Foreign policy is another big one. I'm not suggesting that only the already-powerful should weigh in. I am suggesting that it's a case where everyone who lacks specific opinions (and most who don't) feel that as a matter of form they must project some measure of belligerence toward the whole subject and any number of its players. What the experience of the initially very popular, and now very unpopular, War in Iraq, should teach us, is not that the people are right, or that the popular will is good. Nor should it teach us that because we guessed heads for whatever reason and the coin landed heads that we have a great "system" personally.
What this war and it's home-front history should teach us is that both parties are bad at prosecuting wars and at opposing wars. Maybe we ought to consider wars as something other than a political issue and listen more closely to people who really care one way or the other about them, sooner. One thing to keep an ear out for is the "why." Also the "how." But then, too, the way in which the "why" and the "how" are bridged. Because for example if someone says something like "American Interests" exactly what, who, and to what end, should be explained in full. Anytime the appellation "American" is applied to something just assume it's there to distract. You may be included in the Americans it is referencing and you may not, but either way the term is designed to conflate one set of interests with those of Americans in general. And while some things genuinely are in our collective best interests, other things are not, and so we should be especially certain that this terminology is kept unsullied for when it is really warranted. It is only warranted when there is true concern to all Americans.

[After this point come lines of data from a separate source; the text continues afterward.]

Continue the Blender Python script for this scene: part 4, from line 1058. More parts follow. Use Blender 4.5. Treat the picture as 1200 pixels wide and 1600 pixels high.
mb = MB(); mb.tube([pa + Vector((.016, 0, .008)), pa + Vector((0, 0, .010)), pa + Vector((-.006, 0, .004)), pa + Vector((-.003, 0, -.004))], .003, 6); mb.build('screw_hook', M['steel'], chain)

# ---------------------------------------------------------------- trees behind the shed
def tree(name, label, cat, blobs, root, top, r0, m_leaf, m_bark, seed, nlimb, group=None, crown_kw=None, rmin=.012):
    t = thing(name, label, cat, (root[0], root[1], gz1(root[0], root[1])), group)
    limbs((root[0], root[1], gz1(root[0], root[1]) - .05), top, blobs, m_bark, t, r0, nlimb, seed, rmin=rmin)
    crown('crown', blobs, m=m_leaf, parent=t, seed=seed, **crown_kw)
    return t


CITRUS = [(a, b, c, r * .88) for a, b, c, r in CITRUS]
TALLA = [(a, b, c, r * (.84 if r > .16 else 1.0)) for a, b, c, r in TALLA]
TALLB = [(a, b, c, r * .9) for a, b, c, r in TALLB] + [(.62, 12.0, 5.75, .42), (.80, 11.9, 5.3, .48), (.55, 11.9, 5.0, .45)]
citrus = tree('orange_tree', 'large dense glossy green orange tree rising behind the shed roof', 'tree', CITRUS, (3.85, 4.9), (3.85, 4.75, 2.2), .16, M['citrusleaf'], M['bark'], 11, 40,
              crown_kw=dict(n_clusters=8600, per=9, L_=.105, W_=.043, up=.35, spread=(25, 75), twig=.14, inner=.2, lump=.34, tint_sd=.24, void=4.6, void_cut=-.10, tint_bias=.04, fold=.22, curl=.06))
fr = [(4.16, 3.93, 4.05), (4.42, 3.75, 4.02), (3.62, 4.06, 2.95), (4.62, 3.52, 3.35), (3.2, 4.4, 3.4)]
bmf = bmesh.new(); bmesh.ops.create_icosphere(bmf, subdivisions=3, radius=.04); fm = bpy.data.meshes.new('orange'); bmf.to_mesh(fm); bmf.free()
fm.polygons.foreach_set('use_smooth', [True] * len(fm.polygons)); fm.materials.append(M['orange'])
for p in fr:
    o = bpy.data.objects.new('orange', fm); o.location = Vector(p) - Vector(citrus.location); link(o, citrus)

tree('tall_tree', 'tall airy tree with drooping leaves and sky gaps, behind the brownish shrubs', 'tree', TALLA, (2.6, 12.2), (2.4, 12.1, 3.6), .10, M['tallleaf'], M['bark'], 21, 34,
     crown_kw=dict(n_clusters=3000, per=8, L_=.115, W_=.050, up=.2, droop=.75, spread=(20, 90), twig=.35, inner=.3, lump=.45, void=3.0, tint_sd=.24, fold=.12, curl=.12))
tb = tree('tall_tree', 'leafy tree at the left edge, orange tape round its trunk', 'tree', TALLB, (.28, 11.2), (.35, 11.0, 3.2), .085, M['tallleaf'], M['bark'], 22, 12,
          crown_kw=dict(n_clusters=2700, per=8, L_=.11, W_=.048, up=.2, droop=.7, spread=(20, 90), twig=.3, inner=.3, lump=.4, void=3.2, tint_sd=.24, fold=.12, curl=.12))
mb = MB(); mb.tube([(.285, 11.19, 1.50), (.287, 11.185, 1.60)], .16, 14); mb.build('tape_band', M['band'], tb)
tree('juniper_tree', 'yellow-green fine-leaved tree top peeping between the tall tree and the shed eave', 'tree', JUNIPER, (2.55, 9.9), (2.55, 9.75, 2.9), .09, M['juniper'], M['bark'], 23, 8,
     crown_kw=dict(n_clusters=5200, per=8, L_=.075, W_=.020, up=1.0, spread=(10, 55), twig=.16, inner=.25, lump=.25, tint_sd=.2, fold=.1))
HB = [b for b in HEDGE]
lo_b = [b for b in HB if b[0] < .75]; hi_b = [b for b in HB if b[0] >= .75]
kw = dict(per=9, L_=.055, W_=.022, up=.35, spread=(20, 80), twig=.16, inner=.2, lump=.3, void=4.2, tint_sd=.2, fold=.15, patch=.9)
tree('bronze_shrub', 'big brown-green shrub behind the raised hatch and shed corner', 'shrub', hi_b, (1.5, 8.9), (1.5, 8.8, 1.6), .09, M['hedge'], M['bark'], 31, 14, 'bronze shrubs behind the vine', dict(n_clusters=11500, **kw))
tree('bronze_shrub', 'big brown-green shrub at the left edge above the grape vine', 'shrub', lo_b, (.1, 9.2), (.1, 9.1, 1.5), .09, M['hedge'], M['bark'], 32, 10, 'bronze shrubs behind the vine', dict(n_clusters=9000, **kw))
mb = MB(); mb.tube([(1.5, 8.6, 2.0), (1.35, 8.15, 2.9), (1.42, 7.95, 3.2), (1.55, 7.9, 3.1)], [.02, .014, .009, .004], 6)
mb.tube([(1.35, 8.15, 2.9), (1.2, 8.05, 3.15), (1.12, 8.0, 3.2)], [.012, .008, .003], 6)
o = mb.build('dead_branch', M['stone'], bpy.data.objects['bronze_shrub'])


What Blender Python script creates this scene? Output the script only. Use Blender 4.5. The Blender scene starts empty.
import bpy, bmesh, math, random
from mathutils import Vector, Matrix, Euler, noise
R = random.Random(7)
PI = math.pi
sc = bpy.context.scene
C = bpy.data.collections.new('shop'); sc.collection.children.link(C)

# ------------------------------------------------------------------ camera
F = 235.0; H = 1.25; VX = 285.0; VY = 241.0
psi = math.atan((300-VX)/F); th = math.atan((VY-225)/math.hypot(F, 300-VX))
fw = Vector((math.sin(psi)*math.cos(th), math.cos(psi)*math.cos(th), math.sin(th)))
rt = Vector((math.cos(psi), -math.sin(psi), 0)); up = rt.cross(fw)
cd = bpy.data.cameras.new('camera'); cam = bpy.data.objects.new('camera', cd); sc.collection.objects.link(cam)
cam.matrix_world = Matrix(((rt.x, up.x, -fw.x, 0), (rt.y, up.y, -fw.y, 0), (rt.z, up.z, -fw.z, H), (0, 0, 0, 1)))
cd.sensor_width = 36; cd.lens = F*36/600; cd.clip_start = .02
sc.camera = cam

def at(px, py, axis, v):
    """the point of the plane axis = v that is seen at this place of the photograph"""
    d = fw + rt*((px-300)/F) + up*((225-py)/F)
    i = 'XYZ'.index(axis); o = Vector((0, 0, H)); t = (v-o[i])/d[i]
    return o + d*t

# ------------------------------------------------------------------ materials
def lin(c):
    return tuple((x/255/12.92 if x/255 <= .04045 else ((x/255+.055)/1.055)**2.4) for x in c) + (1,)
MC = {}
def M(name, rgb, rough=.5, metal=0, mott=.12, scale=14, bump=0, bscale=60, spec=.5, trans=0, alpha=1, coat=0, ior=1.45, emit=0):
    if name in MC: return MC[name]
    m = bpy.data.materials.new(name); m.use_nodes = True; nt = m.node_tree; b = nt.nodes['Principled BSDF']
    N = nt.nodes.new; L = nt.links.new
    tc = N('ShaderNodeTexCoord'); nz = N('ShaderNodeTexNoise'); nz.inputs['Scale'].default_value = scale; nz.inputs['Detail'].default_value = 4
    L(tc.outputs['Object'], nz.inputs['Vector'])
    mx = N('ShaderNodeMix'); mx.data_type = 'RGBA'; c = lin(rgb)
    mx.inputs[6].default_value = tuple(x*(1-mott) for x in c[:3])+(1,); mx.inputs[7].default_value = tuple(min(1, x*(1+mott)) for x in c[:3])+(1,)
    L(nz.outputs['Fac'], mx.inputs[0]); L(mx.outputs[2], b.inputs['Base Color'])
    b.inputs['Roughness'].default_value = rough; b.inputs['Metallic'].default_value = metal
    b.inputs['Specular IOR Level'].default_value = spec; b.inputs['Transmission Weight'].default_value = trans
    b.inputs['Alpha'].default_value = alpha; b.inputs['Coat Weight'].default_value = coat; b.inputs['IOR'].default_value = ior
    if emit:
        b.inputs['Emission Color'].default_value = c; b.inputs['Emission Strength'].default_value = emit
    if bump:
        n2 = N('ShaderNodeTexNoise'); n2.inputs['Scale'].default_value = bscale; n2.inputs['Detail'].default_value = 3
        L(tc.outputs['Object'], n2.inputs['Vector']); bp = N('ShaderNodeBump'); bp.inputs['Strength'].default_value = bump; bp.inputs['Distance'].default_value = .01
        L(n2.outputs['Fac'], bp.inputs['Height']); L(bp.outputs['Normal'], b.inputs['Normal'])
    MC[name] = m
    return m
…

Listen. Do listen. Do ask questions. Do choose sides. Do choose leaders on particular issues. Don't assume these leaders will be politicians. Politics is just too big, and politicians are stretched to thin. Some of them can be very right on certain issues. But don't assume they arrived at that rightness out of their own internal rightness. It isn't some family tragedy or the family fishing hole, or a foxhole, that forged that rightness. No, more likely it originates in agreeing with others who know what they are talking about. Be very suspicious of those you suspect are listening, instead, to you, collectively, on some really complex prescriptive issue. Because that politician is then no better than popular opinion on that issue and is no doubt weighing how important that one opinion is to that populace, among many. Be almost as suspicious of these "populists" as those who you are pretty sure are listening to "experts" whose interests are indeed contrary to your own. And that is because any given popular opinion is of worth only because it is popular, not because it is good, or correct. And against that popularity will be weighed the benefits of following those selfsame interests, or others, that are contrary to your own.